Set problem
Take the material and output all of it exactly.

━━━━

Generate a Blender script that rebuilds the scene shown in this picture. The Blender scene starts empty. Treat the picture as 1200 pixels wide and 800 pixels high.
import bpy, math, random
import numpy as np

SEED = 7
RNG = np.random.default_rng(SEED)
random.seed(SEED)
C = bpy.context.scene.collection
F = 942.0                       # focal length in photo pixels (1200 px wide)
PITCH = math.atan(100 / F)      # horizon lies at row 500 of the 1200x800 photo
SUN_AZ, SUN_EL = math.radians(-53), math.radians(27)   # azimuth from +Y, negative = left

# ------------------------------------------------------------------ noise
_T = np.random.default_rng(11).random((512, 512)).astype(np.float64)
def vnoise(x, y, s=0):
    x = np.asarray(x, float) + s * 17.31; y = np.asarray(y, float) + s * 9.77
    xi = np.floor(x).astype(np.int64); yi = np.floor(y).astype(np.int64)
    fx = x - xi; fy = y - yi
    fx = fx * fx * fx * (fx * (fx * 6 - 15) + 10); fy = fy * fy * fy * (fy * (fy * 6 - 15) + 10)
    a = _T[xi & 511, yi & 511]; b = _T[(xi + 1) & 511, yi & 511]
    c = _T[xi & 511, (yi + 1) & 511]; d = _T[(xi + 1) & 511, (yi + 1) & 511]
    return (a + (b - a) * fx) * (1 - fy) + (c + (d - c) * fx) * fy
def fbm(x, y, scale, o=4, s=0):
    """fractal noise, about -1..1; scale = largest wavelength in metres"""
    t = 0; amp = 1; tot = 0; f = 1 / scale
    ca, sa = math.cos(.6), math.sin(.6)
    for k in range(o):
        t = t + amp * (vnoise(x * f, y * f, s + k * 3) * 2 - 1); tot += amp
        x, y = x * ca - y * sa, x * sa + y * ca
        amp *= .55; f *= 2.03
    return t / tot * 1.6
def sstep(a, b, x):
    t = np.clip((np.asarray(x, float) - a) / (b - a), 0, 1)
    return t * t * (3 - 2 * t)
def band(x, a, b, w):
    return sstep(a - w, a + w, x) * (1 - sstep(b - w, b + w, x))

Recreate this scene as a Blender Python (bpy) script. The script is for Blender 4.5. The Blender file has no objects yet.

━━━━

Final answer
Generate a Blender script that rebuilds the scene shown in this picture. The Blender scene starts empty. Treat the picture as 1200 pixels wide and 800 pixels high.
import bpy, math, random
import numpy as np

SEED = 7
RNG = np.random.default_rng(SEED)
random.seed(SEED)
C = bpy.context.scene.collection
F = 942.0                       # focal length in photo pixels (1200 px wide)
PITCH = math.atan(100 / F)      # horizon lies at row 500 of the 1200x800 photo
SUN_AZ, SUN_EL = math.radians(-53), math.radians(27)   # azimuth from +Y, negative = left

# ------------------------------------------------------------------ noise
_T = np.random.default_rng(11).random((512, 512)).astype(np.float64)
def vnoise(x, y, s=0):
    x = np.asarray(x, float) + s * 17.31; y = np.asarray(y, float) + s * 9.77
    xi = np.floor(x).astype(np.int64); yi = np.floor(y).astype(np.int64)
    fx = x - xi; fy = y - yi
    fx = fx * fx * fx * (fx * (fx * 6 - 15) + 10); fy = fy * fy * fy * (fy * (fy * 6 - 15) + 10)
    a = _T[xi & 511, yi & 511]; b = _T[(xi + 1) & 511, yi & 511]
    c = _T[xi & 511, (yi + 1) & 511]; d = _T[(xi + 1) & 511, (yi + 1) & 511]
    return (a + (b - a) * fx) * (1 - fy) + (c + (d - c) * fx) * fy
def fbm(x, y, scale, o=4, s=0):
    """fractal noise, about -1..1; scale = largest wavelength in metres"""
    t = 0; amp = 1; tot = 0; f = 1 / scale
    ca, sa = math.cos(.6), math.sin(.6)
    for k in range(o):
        t = t + amp * (vnoise(x * f, y * f, s + k * 3) * 2 - 1); tot += amp
        x, y = x * ca - y * sa, x * sa + y * ca
        amp *= .55; f *= 2.03
    return t / tot * 1.6
def sstep(a, b, x):
    t = np.clip((np.asarray(x, float) - a) / (b - a), 0, 1)
    return t * t * (3 - 2 * t)
def band(x, a, b, w):
    return sstep(a - w, a + w, x) * (1 - sstep(b - w, b + w, x))

Recreate this scene as a Blender Python (bpy) script. The script is for Blender 4.5. The Blender file has no objects yet.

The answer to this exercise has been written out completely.